TASK DETAILS: Could every line of the data be printed exactly as it reads?

PROVIDED DATA:
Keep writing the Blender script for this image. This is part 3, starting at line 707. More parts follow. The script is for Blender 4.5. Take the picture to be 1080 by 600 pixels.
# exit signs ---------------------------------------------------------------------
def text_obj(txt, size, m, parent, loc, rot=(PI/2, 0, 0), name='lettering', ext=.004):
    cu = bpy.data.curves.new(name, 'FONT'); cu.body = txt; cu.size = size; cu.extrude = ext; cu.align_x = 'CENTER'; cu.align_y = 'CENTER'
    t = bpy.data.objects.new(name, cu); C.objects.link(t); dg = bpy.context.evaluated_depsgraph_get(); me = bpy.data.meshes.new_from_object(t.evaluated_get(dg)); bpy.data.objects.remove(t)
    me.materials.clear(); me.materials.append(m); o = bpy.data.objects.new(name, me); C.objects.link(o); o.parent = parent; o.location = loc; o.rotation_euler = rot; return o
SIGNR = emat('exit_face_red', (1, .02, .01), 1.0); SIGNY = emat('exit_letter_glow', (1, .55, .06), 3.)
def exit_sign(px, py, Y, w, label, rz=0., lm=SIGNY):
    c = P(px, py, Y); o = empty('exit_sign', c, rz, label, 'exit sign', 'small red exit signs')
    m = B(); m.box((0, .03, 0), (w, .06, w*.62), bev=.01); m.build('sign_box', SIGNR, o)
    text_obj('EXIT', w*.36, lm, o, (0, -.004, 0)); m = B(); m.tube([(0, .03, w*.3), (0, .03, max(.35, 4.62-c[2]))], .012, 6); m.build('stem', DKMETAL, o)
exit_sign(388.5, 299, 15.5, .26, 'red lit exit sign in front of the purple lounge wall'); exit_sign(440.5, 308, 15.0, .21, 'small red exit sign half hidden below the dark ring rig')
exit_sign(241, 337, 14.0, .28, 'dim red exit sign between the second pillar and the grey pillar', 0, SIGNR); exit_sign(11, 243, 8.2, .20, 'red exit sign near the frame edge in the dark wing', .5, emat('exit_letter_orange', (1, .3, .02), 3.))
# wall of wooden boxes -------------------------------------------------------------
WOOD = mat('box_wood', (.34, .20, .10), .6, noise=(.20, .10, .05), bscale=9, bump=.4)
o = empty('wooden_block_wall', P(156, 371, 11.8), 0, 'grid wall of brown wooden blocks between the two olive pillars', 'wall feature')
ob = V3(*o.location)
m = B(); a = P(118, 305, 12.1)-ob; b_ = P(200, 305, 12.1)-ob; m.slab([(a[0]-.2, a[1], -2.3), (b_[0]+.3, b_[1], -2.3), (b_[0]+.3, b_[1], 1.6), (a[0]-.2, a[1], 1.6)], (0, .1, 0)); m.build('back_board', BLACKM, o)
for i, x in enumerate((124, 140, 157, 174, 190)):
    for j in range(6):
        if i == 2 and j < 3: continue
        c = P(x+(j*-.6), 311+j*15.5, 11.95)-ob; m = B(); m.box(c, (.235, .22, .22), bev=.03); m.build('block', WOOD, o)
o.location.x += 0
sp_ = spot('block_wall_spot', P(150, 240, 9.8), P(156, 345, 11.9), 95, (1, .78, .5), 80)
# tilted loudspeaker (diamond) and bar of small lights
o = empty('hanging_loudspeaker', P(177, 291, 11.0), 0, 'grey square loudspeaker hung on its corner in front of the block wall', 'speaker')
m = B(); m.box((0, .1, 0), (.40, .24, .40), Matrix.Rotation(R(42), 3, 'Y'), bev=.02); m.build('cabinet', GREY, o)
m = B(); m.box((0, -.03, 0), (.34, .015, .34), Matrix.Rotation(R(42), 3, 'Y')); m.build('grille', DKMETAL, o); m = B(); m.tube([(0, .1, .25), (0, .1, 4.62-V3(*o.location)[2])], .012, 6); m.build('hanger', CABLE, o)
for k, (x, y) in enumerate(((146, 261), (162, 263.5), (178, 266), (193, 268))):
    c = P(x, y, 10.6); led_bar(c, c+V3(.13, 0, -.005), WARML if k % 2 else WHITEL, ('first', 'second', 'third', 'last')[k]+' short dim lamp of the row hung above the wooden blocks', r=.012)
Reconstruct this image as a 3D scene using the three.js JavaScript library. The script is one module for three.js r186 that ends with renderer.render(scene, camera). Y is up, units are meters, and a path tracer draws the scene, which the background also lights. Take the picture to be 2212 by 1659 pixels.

FINAL ANSWER:
Keep writing the Blender script for this image. This is part 3, starting at line 707. More parts follow. The script is for Blender 4.5. Take the picture to be 1080 by 600 pixels.
# exit signs ---------------------------------------------------------------------
def text_obj(txt, size, m, parent, loc, rot=(PI/2, 0, 0), name='lettering', ext=.004):
    cu = bpy.data.curves.new(name, 'FONT'); cu.body = txt; cu.size = size; cu.extrude = ext; cu.align_x = 'CENTER'; cu.align_y = 'CENTER'
    t = bpy.data.objects.new(name, cu); C.objects.link(t); dg = bpy.context.evaluated_depsgraph_get(); me = bpy.data.meshes.new_from_object(t.evaluated_get(dg)); bpy.data.objects.remove(t)
    me.materials.clear(); me.materials.append(m); o = bpy.data.objects.new(name, me); C.objects.link(o); o.parent = parent; o.location = loc; o.rotation_euler = rot; return o
SIGNR = emat('exit_face_red', (1, .02, .01), 1.0); SIGNY = emat('exit_letter_glow', (1, .55, .06), 3.)
def exit_sign(px, py, Y, w, label, rz=0., lm=SIGNY):
    c = P(px, py, Y); o = empty('exit_sign', c, rz, label, 'exit sign', 'small red exit signs')
    m = B(); m.box((0, .03, 0), (w, .06, w*.62), bev=.01); m.build('sign_box', SIGNR, o)
    text_obj('EXIT', w*.36, lm, o, (0, -.004, 0)); m = B(); m.tube([(0, .03, w*.3), (0, .03, max(.35, 4.62-c[2]))], .012, 6); m.build('stem', DKMETAL, o)
exit_sign(388.5, 299, 15.5, .26, 'red lit exit sign in front of the purple lounge wall'); exit_sign(440.5, 308, 15.0, .21, 'small red exit sign half hidden below the dark ring rig')
exit_sign(241, 337, 14.0, .28, 'dim red exit sign between the second pillar and the grey pillar', 0, SIGNR); exit_sign(11, 243, 8.2, .20, 'red exit sign near the frame edge in the dark wing', .5, emat('exit_letter_orange', (1, .3, .02), 3.))
# wall of wooden boxes -------------------------------------------------------------
WOOD = mat('box_wood', (.34, .20, .10), .6, noise=(.20, .10, .05), bscale=9, bump=.4)
o = empty('wooden_block_wall', P(156, 371, 11.8), 0, 'grid wall of brown wooden blocks between the two olive pillars', 'wall feature')
ob = V3(*o.location)
m = B(); a = P(118, 305, 12.1)-ob; b_ = P(200, 305, 12.1)-ob; m.slab([(a[0]-.2, a[1], -2.3), (b_[0]+.3, b_[1], -2.3), (b_[0]+.3, b_[1], 1.6), (a[0]-.2, a[1], 1.6)], (0, .1, 0)); m.build('back_board', BLACKM, o)
for i, x in enumerate((124, 140, 157, 174, 190)):
    for j in range(6):
        if i == 2 and j < 3: continue
        c = P(x+(j*-.6), 311+j*15.5, 11.95)-ob; m = B(); m.box(c, (.235, .22, .22), bev=.03); m.build('block', WOOD, o)
o.location.x += 0
sp_ = spot('block_wall_spot', P(150, 240, 9.8), P(156, 345, 11.9), 95, (1, .78, .5), 80)
# tilted loudspeaker (diamond) and bar of small lights
o = empty('hanging_loudspeaker', P(177, 291, 11.0), 0, 'grey square loudspeaker hung on its corner in front of the block wall', 'speaker')
m = B(); m.box((0, .1, 0), (.40, .24, .40), Matrix.Rotation(R(42), 3, 'Y'), bev=.02); m.build('cabinet', GREY, o)
m = B(); m.box((0, -.03, 0), (.34, .015, .34), Matrix.Rotation(R(42), 3, 'Y')); m.build('grille', DKMETAL, o); m = B(); m.tube([(0, .1, .25), (0, .1, 4.62-V3(*o.location)[2])], .012, 6); m.build('hanger', CABLE, o)
for k, (x, y) in enumerate(((146, 261), (162, 263.5), (178, 266), (193, 268))):
    c = P(x, y, 10.6); led_bar(c, c+V3(.13, 0, -.005), WARML if k % 2 else WHITEL, ('first', 'second', 'third', 'last')[k]+' short dim lamp of the row hung above the wooden blocks', r=.012)
Reconstruct this image as a 3D scene using the three.js JavaScript library. The script is one module for three.js r186 that ends with renderer.render(scene, camera). Y is up, units are meters, and a path tracer draws the scene, which the background also lights. Take the picture to be 2212 by 1659 pixels.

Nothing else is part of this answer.